BRIEF = What follows is a listing; restate every line of it word for word.

———

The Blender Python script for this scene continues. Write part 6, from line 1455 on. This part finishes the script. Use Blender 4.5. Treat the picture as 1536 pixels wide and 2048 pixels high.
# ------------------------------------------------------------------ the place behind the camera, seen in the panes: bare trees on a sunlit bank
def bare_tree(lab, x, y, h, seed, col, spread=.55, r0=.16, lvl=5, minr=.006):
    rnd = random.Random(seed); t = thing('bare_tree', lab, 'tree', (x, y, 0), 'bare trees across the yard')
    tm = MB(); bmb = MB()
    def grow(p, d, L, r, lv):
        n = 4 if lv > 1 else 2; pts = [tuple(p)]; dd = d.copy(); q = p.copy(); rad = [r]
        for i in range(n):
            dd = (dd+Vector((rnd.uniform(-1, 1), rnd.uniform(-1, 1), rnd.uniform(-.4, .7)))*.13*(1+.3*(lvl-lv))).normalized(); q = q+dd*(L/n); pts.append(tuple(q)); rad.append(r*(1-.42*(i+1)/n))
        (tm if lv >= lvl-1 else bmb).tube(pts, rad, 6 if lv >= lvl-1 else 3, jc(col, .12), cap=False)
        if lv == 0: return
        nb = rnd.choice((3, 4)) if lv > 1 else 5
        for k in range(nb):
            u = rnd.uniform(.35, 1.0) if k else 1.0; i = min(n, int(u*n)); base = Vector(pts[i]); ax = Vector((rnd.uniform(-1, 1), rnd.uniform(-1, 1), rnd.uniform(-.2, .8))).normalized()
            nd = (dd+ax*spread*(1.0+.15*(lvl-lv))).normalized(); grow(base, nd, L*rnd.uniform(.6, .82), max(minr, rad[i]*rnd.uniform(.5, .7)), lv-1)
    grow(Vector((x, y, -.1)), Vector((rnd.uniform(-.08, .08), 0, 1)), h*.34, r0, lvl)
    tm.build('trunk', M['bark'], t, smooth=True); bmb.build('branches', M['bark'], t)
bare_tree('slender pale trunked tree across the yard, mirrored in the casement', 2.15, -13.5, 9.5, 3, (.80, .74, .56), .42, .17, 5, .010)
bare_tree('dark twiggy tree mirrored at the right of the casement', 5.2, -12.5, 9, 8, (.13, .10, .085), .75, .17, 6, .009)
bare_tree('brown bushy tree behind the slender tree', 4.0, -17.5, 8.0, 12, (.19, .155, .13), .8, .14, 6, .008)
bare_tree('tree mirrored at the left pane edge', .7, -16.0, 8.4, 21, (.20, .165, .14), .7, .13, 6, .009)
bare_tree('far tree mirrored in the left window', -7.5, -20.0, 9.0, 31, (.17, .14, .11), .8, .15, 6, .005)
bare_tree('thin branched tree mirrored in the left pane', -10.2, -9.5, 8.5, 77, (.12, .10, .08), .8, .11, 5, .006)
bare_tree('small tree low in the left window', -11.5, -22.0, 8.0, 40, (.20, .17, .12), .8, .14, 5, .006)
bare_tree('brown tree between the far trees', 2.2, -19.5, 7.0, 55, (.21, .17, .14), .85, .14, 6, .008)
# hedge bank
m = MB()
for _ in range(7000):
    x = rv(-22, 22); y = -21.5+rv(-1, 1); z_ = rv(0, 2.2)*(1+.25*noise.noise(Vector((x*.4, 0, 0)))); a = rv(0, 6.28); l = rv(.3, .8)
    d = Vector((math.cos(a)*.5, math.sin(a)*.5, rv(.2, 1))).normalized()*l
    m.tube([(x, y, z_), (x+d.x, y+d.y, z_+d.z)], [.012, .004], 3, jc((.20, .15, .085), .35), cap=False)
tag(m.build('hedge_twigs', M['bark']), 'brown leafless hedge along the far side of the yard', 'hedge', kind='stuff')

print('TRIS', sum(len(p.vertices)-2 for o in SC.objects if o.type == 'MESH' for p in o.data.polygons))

———

EXERCISE RESPONSE =
The Blender Python script for this scene continues. Write part 6, from line 1455 on. This part finishes the script. Use Blender 4.5. Treat the picture as 1536 pixels wide and 2048 pixels high.
# ------------------------------------------------------------------ the place behind the camera, seen in the panes: bare trees on a sunlit bank
def bare_tree(lab, x, y, h, seed, col, spread=.55, r0=.16, lvl=5, minr=.006):
    rnd = random.Random(seed); t = thing('bare_tree', lab, 'tree', (x, y, 0), 'bare trees across the yard')
    tm = MB(); bmb = MB()
    def grow(p, d, L, r, lv):
        n = 4 if lv > 1 else 2; pts = [tuple(p)]; dd = d.copy(); q = p.copy(); rad = [r]
        for i in range(n):
            dd = (dd+Vector((rnd.uniform(-1, 1), rnd.uniform(-1, 1), rnd.uniform(-.4, .7)))*.13*(1+.3*(lvl-lv))).normalized(); q = q+dd*(L/n); pts.append(tuple(q)); rad.append(r*(1-.42*(i+1)/n))
        (tm if lv >= lvl-1 else bmb).tube(pts, rad, 6 if lv >= lvl-1 else 3, jc(col, .12), cap=False)
        if lv == 0: return
        nb = rnd.choice((3, 4)) if lv > 1 else 5
        for k in range(nb):
            u = rnd.uniform(.35, 1.0) if k else 1.0; i = min(n, int(u*n)); base = Vector(pts[i]); ax = Vector((rnd.uniform(-1, 1), rnd.uniform(-1, 1), rnd.uniform(-.2, .8))).normalized()
            nd = (dd+ax*spread*(1.0+.15*(lvl-lv))).normalized(); grow(base, nd, L*rnd.uniform(.6, .82), max(minr, rad[i]*rnd.uniform(.5, .7)), lv-1)
    grow(Vector((x, y, -.1)), Vector((rnd.uniform(-.08, .08), 0, 1)), h*.34, r0, lvl)
    tm.build('trunk', M['bark'], t, smooth=True); bmb.build('branches', M['bark'], t)
bare_tree('slender pale trunked tree across the yard, mirrored in the casement', 2.15, -13.5, 9.5, 3, (.80, .74, .56), .42, .17, 5, .010)
bare_tree('dark twiggy tree mirrored at the right of the casement', 5.2, -12.5, 9, 8, (.13, .10, .085), .75, .17, 6, .009)
bare_tree('brown bushy tree behind the slender tree', 4.0, -17.5, 8.0, 12, (.19, .155, .13), .8, .14, 6, .008)
bare_tree('tree mirrored at the left pane edge', .7, -16.0, 8.4, 21, (.20, .165, .14), .7, .13, 6, .009)
bare_tree('far tree mirrored in the left window', -7.5, -20.0, 9.0, 31, (.17, .14, .11), .8, .15, 6, .005)
bare_tree('thin branched tree mirrored in the left pane', -10.2, -9.5, 8.5, 77, (.12, .10, .08), .8, .11, 5, .006)
bare_tree('small tree low in the left window', -11.5, -22.0, 8.0, 40, (.20, .17, .12), .8, .14, 5, .006)
bare_tree('brown tree between the far trees', 2.2, -19.5, 7.0, 55, (.21, .17, .14), .85, .14, 6, .008)
# hedge bank
m = MB()
for _ in range(7000):
    x = rv(-22, 22); y = -21.5+rv(-1, 1); z_ = rv(0, 2.2)*(1+.25*noise.noise(Vector((x*.4, 0, 0)))); a = rv(0, 6.28); l = rv(.3, .8)
    d = Vector((math.cos(a)*.5, math.sin(a)*.5, rv(.2, 1))).normalized()*l
    m.tube([(x, y, z_), (x+d.x, y+d.y, z_+d.z)], [.012, .004], 3, jc((.20, .15, .085), .35), cap=False)
tag(m.build('hedge_twigs', M['bark']), 'brown leafless hedge along the far side of the yard', 'hedge', kind='stuff')

print('TRIS', sum(len(p.vertices)-2 for o in SC.objects if o.type == 'MESH' for p in o.data.polygons))